--- start ---

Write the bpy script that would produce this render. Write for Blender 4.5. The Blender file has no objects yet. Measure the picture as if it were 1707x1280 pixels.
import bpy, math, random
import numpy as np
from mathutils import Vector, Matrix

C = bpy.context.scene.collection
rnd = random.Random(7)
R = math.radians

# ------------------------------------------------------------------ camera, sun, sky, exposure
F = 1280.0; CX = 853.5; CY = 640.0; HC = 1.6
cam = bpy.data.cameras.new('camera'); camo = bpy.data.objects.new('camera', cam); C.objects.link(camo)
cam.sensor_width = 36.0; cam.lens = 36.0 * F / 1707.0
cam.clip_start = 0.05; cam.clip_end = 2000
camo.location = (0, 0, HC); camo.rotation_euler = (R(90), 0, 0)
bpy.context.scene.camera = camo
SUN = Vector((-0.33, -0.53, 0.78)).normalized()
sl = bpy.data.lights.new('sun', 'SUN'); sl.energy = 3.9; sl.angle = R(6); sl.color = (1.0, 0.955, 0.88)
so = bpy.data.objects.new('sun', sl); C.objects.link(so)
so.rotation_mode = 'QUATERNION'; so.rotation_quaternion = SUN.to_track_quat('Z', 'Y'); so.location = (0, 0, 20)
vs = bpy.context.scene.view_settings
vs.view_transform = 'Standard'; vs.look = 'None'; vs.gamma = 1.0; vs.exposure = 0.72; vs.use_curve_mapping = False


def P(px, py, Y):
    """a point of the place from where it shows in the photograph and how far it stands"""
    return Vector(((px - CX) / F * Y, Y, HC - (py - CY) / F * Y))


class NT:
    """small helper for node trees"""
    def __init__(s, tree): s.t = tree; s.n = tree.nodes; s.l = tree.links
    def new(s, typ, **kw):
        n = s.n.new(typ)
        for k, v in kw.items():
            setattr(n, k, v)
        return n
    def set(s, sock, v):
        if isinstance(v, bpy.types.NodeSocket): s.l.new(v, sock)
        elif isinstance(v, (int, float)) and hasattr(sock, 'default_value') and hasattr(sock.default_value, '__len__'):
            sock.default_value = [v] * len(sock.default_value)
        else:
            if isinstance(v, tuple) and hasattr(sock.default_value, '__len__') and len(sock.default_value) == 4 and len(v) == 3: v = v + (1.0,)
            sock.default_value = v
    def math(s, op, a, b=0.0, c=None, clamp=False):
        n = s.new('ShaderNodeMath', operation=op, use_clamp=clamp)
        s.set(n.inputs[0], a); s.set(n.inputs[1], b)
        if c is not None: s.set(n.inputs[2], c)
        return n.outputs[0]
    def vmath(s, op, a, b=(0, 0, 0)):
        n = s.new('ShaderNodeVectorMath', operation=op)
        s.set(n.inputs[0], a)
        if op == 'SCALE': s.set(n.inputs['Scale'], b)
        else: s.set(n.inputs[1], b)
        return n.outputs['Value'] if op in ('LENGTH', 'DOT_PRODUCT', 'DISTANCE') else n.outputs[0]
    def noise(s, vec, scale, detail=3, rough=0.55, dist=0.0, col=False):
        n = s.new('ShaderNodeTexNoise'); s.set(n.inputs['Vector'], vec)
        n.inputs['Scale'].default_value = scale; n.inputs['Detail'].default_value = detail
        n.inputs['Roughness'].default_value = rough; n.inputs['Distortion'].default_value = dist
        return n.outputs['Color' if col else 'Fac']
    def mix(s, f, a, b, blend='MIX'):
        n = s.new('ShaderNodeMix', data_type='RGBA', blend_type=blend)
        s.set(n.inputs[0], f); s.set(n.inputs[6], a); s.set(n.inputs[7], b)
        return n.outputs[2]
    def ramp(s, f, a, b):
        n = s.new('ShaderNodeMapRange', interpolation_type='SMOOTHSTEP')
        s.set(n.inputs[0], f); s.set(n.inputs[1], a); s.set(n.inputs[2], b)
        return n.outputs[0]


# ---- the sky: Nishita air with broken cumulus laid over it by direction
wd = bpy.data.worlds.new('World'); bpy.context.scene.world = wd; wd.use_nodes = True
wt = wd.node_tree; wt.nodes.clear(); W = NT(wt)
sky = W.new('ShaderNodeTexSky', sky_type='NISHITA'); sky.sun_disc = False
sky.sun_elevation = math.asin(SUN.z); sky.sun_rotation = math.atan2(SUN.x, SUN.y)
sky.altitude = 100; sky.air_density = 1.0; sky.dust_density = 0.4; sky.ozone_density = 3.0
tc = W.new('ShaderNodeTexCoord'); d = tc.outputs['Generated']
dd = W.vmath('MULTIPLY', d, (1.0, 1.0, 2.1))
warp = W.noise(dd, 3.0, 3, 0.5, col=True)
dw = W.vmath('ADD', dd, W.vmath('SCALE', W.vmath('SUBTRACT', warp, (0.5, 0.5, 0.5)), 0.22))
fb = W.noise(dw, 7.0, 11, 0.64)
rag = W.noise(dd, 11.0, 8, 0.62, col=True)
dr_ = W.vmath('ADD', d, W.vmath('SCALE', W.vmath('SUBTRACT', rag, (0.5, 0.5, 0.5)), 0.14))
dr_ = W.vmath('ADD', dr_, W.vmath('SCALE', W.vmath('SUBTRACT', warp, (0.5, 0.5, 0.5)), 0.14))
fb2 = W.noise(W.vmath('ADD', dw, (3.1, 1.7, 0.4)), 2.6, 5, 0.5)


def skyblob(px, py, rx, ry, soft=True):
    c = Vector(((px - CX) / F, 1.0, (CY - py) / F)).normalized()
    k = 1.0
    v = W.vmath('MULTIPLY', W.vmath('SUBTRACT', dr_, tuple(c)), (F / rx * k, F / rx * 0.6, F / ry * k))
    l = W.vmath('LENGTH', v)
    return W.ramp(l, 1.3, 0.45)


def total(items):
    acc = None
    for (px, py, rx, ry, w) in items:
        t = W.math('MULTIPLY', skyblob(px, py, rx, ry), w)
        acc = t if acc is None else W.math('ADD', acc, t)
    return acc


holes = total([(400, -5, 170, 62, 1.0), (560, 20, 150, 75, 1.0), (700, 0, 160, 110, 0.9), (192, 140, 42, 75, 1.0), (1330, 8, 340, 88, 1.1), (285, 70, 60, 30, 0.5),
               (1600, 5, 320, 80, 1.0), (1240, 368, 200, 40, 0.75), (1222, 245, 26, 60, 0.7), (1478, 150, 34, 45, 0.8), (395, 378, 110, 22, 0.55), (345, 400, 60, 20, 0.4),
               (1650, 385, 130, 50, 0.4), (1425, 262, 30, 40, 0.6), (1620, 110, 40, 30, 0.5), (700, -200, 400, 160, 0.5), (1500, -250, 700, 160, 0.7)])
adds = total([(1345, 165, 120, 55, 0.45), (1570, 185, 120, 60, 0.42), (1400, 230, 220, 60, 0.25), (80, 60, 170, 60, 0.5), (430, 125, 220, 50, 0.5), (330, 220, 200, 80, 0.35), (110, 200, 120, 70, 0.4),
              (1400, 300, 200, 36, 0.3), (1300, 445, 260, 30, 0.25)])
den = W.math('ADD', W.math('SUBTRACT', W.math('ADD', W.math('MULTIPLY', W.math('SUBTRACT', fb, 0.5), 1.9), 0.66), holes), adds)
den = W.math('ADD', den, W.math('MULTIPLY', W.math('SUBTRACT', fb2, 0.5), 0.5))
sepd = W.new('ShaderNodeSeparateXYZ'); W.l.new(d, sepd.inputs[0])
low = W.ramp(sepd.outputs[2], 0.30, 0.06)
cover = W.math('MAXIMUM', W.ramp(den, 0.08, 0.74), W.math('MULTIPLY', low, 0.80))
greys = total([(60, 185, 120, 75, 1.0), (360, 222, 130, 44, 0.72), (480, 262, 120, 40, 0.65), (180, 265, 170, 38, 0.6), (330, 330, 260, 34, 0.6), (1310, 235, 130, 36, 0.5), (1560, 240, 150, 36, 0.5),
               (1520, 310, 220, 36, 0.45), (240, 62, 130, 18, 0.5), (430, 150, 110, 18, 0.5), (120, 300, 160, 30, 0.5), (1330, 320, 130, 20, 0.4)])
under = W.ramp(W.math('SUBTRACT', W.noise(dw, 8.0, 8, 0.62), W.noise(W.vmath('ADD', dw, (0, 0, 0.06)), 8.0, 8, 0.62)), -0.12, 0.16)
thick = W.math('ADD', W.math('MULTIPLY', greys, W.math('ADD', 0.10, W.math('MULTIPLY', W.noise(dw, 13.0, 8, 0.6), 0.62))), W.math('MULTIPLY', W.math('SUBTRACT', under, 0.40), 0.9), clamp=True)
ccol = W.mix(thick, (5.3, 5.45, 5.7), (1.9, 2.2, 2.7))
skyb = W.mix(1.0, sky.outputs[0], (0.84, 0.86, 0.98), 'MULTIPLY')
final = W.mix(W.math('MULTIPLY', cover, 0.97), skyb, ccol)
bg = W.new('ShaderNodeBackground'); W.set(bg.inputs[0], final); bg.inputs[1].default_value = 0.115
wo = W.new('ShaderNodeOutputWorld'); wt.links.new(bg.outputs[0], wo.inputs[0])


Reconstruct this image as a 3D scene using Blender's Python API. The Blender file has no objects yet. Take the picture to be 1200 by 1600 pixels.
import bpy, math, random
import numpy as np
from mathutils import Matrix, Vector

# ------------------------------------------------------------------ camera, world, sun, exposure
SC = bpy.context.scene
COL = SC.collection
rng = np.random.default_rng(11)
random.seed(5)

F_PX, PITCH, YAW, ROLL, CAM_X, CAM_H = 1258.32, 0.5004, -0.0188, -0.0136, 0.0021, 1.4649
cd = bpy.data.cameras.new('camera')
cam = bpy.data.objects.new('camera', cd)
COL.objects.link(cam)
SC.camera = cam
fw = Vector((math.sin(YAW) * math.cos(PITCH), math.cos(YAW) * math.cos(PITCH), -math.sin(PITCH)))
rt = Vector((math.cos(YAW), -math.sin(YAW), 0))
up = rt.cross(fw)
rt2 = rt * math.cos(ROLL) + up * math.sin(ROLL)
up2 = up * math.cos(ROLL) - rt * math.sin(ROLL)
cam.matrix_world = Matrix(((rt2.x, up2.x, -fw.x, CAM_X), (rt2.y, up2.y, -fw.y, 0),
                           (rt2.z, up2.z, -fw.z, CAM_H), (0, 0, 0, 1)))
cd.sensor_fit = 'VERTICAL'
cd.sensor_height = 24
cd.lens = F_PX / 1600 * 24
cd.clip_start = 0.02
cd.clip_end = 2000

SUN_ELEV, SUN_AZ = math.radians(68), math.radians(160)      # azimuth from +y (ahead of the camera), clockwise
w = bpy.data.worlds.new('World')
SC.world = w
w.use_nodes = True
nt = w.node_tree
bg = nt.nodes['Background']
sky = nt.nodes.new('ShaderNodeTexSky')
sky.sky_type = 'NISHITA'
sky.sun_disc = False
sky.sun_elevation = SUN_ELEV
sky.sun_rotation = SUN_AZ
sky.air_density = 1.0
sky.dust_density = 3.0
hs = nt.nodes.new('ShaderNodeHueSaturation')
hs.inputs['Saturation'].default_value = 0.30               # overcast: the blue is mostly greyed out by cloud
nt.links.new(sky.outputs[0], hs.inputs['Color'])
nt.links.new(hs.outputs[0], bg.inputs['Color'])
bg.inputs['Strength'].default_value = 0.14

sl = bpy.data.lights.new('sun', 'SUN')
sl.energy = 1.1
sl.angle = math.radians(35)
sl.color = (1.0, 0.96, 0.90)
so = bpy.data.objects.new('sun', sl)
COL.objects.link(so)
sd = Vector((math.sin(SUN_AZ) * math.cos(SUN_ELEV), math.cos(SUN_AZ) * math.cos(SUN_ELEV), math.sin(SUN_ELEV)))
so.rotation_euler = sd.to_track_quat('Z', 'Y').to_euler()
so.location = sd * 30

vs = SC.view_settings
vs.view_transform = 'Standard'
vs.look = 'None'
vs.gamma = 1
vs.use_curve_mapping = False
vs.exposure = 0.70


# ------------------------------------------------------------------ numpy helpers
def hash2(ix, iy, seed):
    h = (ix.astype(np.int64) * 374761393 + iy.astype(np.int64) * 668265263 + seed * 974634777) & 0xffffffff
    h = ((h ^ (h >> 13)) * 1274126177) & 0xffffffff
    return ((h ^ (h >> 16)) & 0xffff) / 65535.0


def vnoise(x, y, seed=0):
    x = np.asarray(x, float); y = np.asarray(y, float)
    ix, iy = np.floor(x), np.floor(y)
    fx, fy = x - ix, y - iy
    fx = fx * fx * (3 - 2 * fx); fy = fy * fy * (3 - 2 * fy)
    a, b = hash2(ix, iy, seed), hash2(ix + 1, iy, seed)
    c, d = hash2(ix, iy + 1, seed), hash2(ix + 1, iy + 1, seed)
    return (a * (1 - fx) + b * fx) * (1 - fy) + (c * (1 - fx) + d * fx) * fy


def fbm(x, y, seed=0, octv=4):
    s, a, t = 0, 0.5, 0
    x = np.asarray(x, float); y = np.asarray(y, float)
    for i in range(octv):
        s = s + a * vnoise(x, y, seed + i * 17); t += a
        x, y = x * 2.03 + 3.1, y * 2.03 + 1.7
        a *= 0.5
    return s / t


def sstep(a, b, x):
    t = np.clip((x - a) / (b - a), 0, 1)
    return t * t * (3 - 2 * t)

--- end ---

* [Work to complete]
Output exactly the lines running from the line containing "Reconstruct this image" through the line containing "cd.clip_end = 2000", and only those lines.

* [The solution]
Reconstruct this image as a 3D scene using Blender's Python API. The Blender file has no objects yet. Take the picture to be 1200 by 1600 pixels.
import bpy, math, random
import numpy as np
from mathutils import Matrix, Vector

# ------------------------------------------------------------------ camera, world, sun, exposure
SC = bpy.context.scene
COL = SC.collection
rng = np.random.default_rng(11)
random.seed(5)

F_PX, PITCH, YAW, ROLL, CAM_X, CAM_H = 1258.32, 0.5004, -0.0188, -0.0136, 0.0021, 1.4649
cd = bpy.data.cameras.new('camera')
cam = bpy.data.objects.new('camera', cd)
COL.objects.link(cam)
SC.camera = cam
fw = Vector((math.sin(YAW) * math.cos(PITCH), math.cos(YAW) * math.cos(PITCH), -math.sin(PITCH)))
rt = Vector((math.cos(YAW), -math.sin(YAW), 0))
up = rt.cross(fw)
rt2 = rt * math.cos(ROLL) + up * math.sin(ROLL)
up2 = up * math.cos(ROLL) - rt * math.sin(ROLL)
cam.matrix_world = Matrix(((rt2.x, up2.x, -fw.x, CAM_X), (rt2.y, up2.y, -fw.y, 0),
                           (rt2.z, up2.z, -fw.z, CAM_H), (0, 0, 0, 1)))
cd.sensor_fit = 'VERTICAL'
cd.sensor_height = 24
cd.lens = F_PX / 1600 * 24
cd.clip_start = 0.02
cd.clip_end = 2000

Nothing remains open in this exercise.